In re Morath

OPINION OF THE COURT

Per Curiam.

Respondent Thomas D. Morath was admitted to the practice *501of law in New York by the First Judicial Department on March 25, 1963. At all times relevant to this proceeding, respondent maintained an office for the practice of law within the First Judicial Department.

On or about March 1, 1996, respondent pleaded guilty in the United States District Court for the Southern District of New York to one count of wire fraud in violation of 18 USC § 1343, which is a felony under the United States Code. The information alleged that respondent, as an Administrative Law Judge for the New York City Parking Violations Bureau, accepted bribes in exchange for arranging for the improper dismissal of parking tickets. On November 25, 1996, respondent was sentenced to: 18 months’ probation; alcoholism treatment; psychological counseling; and restitution in the amount of $10,000.

The Departmental Disciplinary Committee seeks an order, either: (1) striking respondent’s name from the roll of attorneys pursuant to Judiciary Law § 90 (4) (a) (automatic disbarment), or, in the alternative, (2) determining that the crime of which respondent has been convicted constitutes a "serious crime” under Judiciary Law § 90 (4) (d) and Rules of this Court (22 NYCRR) § 603.12 (b), and, based thereon, suspending respondent from the practice of law pursuant to Judiciary Law § 90 (4) (f), and directing him, pursuant to Judiciary Law § 90 (4) (g), to show cause before the Departmental Disciplinary Committee which shall thereupon hold a hearing and issue a report and recommendation to the Court, why a final order of censure, suspension or disbarment should not be made.

Pursuant to the Judiciary Law, an attorney who is convicted of a felony (as defined by Judiciary Law § 90 [4] [e]) ceases to be an attorney upon his conviction (see, § 90 [4] [a]) and shall be struck from the roll of attorneys in this State (see, § 90 [4] [b]).

Respondent’s conviction of the Federal felony of wire fraud (18 USC § 1343) is sufficiently analogous to the New York felony of receiving a bribe in the third degree (Penal Law § 200.10) to provide a proper predicate for automatic disbarment under Judiciary Law § 90 (4) (b). The attorney’s admissions in the plea allocution are relevant to a determination of whether his criminal conduct constitutes a New York felony (see, Matter of Benson, 207 AD2d 81, 83; Matter of Meyer, 200 AD2d 17, 19). Here, the respondent admitted in Federal court that he dismissed various parking tickets in exchange for cash and other benefits. By this admission, respondent admitted to *502having engaged in activity which would constitute the New York felony of bribe receiving in the third degree (Penal Law § 200.10), which is defined as follows: "A public servant is guilty of bribe receiving in the third degree when he solicits, accepts or agrees to accept any benefit from another person upon an agreement or understanding that his vote, opinion, judgment, action, decision or exercise of discretion as a public servant will thereby be influenced.”

While this Court has not previously considered this precise argument, it appears that respondent’s conviction is "essentially similar” to Penal Law § 200.10 (a class D felony) for purposes of the automatic disbarment statute.
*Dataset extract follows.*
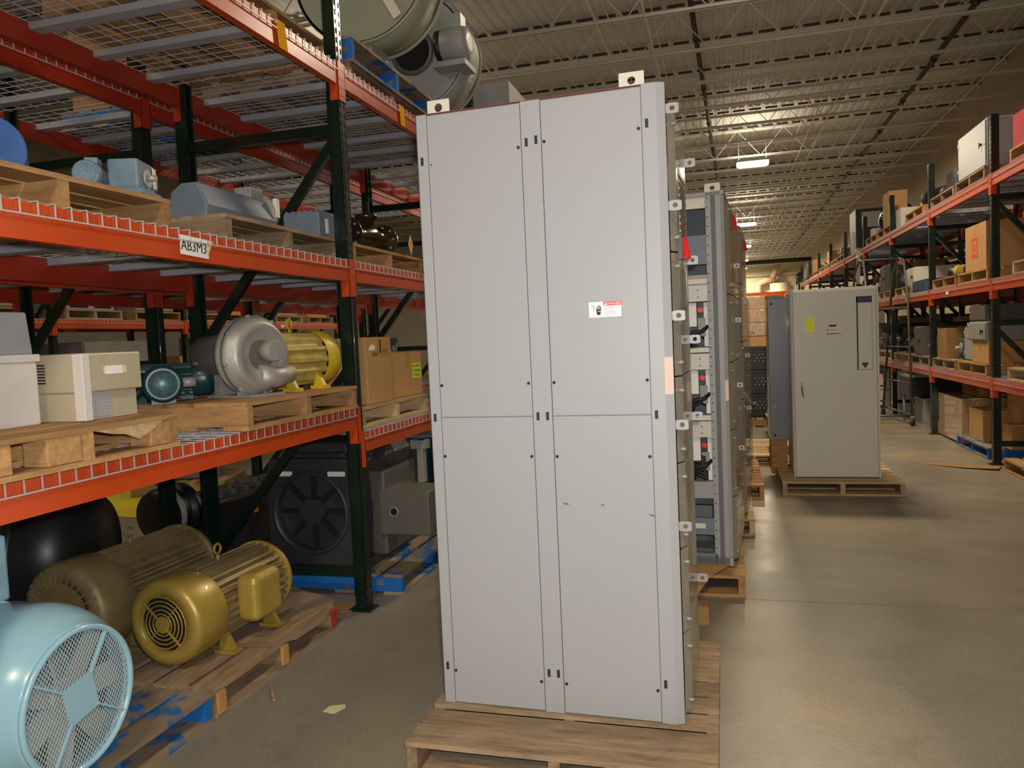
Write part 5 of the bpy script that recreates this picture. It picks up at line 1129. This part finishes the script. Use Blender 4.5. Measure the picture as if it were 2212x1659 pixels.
# ground level right ---------------------------------------------------
pallet('blue pallet under the stacked cartons at the near right post', 3.25, 9.85, 0, 1.05, 1.15, kind='wood_blue')
wrapped_stack('large film-wrapped cardboard load on the floor between the near right posts', 3.20, 10.84, 0.02, 0.90, 1.04, 0.55, 0, 1, 1, 1)
carton('dark brown wrapped carton on top of the large wrapped load', 3.30, 10.85, 0.571, 0.6, 0.75, 0.30, m='card_dark')
carton('tall cardboard box on the blue pallet, lower of the front pair', 3.05, 9.95, 0.127, 0.5, 0.5, 0.36)
carton('cardboard box standing upright beside the near right post on the blue pallet', 3.3, 9.6, 0.127, 0.45, 0.4, 0.55)
carton('long brown box on the blue pallet behind the near right post', 3.2, 9.25, 0.127, 0.6, 0.28, 0.26)
pallet('pine pallet on the floor at the right picture edge', 3.22, 8.05, 0, 1.1, 1.15, kind='wood')
carton('red box on the pine pallet at the right picture edge', 3.3, 8.3, 0.127, 0.5, 0.4, 0.34, m='redbox', tape=False)
carton('brown carton on the pine pallet behind the red box', 3.4, 7.75, 0.127, 0.5, 0.5, 0.4, m='card_dark')
sheet('cardboard_sheet', ([(2.05, 9.0, 0.004), (2.35, 8.72, 0.012), (2.62, 8.60, 0.02)], [(2.10, 9.12, 0.004), (2.45, 8.92, 0.008), (2.72, 8.84, 0.012)]), 0.004, 'card_dark', 'flat curled cardboard sheet on the floor at the near right post')
t = thing('black_bin', 'black open bin on grey legs under the right rack past the second post', 'bin', (3.05, 12.8, 0))
MB().box(-0.40, 0.40, -0.3, 0.3, 0.42, 0.72).obj('bin_body', 'black', t, 0.01); MB().box(-0.42, 0.42, -0.32, 0.32, 0.70, 0.73).obj('bin_rim', 'zinc', t)
for sx in (-.36, .36):
    for sy in (-.26, .26): MB().cyl((sx, sy, 0), (sx, sy, 0.42), 0.02, 8).obj('leg', 'zinc', t)
enclosure('silver-grey box on the floor under the black bin', 3.05, 12.8, 0, 0.55, 0.42, 0.38, -PI/2, 'mcc_dk', 'box', door=False)
for i, (y, k, lab) in enumerate(((14.2, 'white', 'white appliance cabinet on the floor behind the rolling ladder'), (14.9, 'dkgrey', 'dark grey cabinet on the floor past the white appliance'), (17.2, 'grey_paint', 'grey cabinet under the fifth bay of the right rack'), (19.6, 'beige', 'beige cabinet under the sixth bay of the right rack'))):
    enclosure(lab, 3.1, y, 0, 0.55, 0.6, 0.72, -PI/2, k if k != 'white' else 'offwhite')
drum('dark short drum on the floor beside the second right post', 2.95, 12.1, 0, 0.12, 0.24, 'dkgrey')
drum('brown short drum on the floor next to the dark drum', 2.95, 11.83, 0, 0.10, 0.2, 'card_dark')
wrapped_stack('film-wrapped load under the fourth bay of the right rack', 3.2, 15.6, 0.001, 0.85, 0.9, 0.6, 0, 2, 1, 2)
# rolling ladder
t = thing('rolling_ladder', 'grey steel rolling ladder with caster wheels standing in the aisle by the right rack', 'ladder', (2.30, 12.9, 0), 0.10)
for s in (-0.28, 0.28):
    MB().tube([(s, 0.75, 0.12), (s, 0.15, 2.30), (s, -0.15, 2.48), (s, -0.35, 2.44), (s, -0.50, 1.9), (s, -0.62, 0.12)], 0.017, 8).obj('side_rail', 'dkgrey', t)
    MB().cyl((s, 0.75, 0.16), (s, -0.62, 0.16), 0.017, 8).obj('base_rail', 'dkgrey', t)
    for z in (0.62, 1.15): MB().cyl((s, 0.75-z*0.27+0.02, z), (s, -0.60+z*0.04, z), 0.012, 8).obj('side_brace', 'dkgrey', t)
for k in range(6): MB().box(-0.28, 0.28, 0.68-k*0.085-0.06, 0.68-k*0.085+0.06, 0.25+k*0.25, 0.27+k*0.25).obj('step_tread', 'dkgrey', t, 0.003)
MB().box(-0.29, 0.29, -0.5, 0.2, 1.72, 1.75).obj('platform', 'dkgrey', t)
for x in (-0.28, 0.28):
    for y in (0.75, -0.62):
        w_ = MB().cyl((x-0.02, y, 0.06), (x+0.02, y, 0.06), 0.06, 16).obj('caster_wheel', 'rubber', t); MB().box(x-0.026, x+0.026, y-0.02, y+0.02, 0.06, 0.15).obj('caster_fork', 'zinc', w_)
MB().cyl((-0.28, 0.75, 0.16), (0.28, 0.75, 0.16), 0.017, 8).cyl((-0.28, -0.62, 0.16), (0.28, -0.62, 0.16), 0.017, 8).cyl((-0.28, -0.15, 2.48), (0.28, -0.15, 2.48), 0.015, 8).obj('cross_bar', 'dkgrey', t)
# hanging plastic strip by the fourth post, far shelf fronts
tag(MB().tube([(2.63, 16.55, 3.0), (2.62, 16.5, 2.8), (2.61, 16.52, 2.5), (2.61, 16.55, 2.3)], [0.05, 0.035, 0.05, 0.03], 10).obj('plastic_film', 'film'), 'loose clear plastic film hanging off the top right beam', 'plastic film')
# beyond the rack end: far goods near the end wall
for i, (x, y, w_, h_, m, lab) in enumerate(((1.9, 34.6, 1.2, 1.5, 'black', 'black machine in front of the far crosswise rack'), (-0.6, 40, 1.5, 1.2, 'card', 'carton load at the far end of the aisle'), (5.0, 30.5, 1.2, 2.0, 'grey_paint', 'grey cabinet past the end of the right rack'))):
    if m == 'card': carton(lab, x, y, 0, w_, 1.0, h_)
    else: enclosure(lab, x, y, 0, w_, 1.0, h_, 0, m)
for i in range(4): pallet('pallet on the far crosswise rack, %s from the left' % ordn[i].replace('nearest', 'first'), -0.95+1.15*i, 36.5, 1.8+0.003 if i % 2 else 1.1+0.003, 1.0, 1.0, kind='wood_pale'); 
for i in range(4): carton('carton on the far crosswise rack, %s from the left' % ordn[i].replace('nearest', 'first'), -0.95+1.15*i, 36.5, (1.8 if i % 2 else 1.1)+0.13, 0.8, 0.8, 0.4)

# rear right rack contents, dark filler added to keep the view behind shelves dark
for b in range(6):
    for lev, z in [q for q in (('floor', 0.0), ('lower', 0.912), ('middle', 1.932), ('top', 2.992)) if not (b == 0 and q[0] in ('lower', 'top'))]:
        k = (b*3+len(lev)) % 4; y = 6.53+b*BAY+1.22; hh = {'floor': 0.72, 'lower': 0.75, 'middle': 0.78, 'top': 0.45}[lev]
        nm = '%s added at the %s level of the rear right rack, %s bay' % (['brown crate', 'dark grey cabinet', 'dark carton', 'black case'][k], lev, ordn[b])
        if k in (0, 2): carton('broad '+nm, 4.54, y, z, 0.86, 1.9-0.2*k, hh*(1-0.12*k*0.5), m='card_dark')
        else: enclosure('broad '+nm, 4.54, y, z, 1.9-0.1*k, 0.86, hh*(1-0.05*k), -PI/2, ['', 'dkgrey', '', 'black'][k], knob=False)
for b in (0, 1):
    for i in range(3): pass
Accordingly, the petition for an order striking respondent’s name from the roll of attorneys should be granted.

Respondent’s motion for an extension of time in which to answer the petition is denied.

Milonas, J. P., Nardelli, Rubin, Williams and Andrias, JJ., concur.

Respondent’s motion for an extension of time in which to answer the petition is denied, the petition granted, and respondent’s name directed to be stricken from the roll of attorneys and counselors-at-law in the State of New York, effective immediately.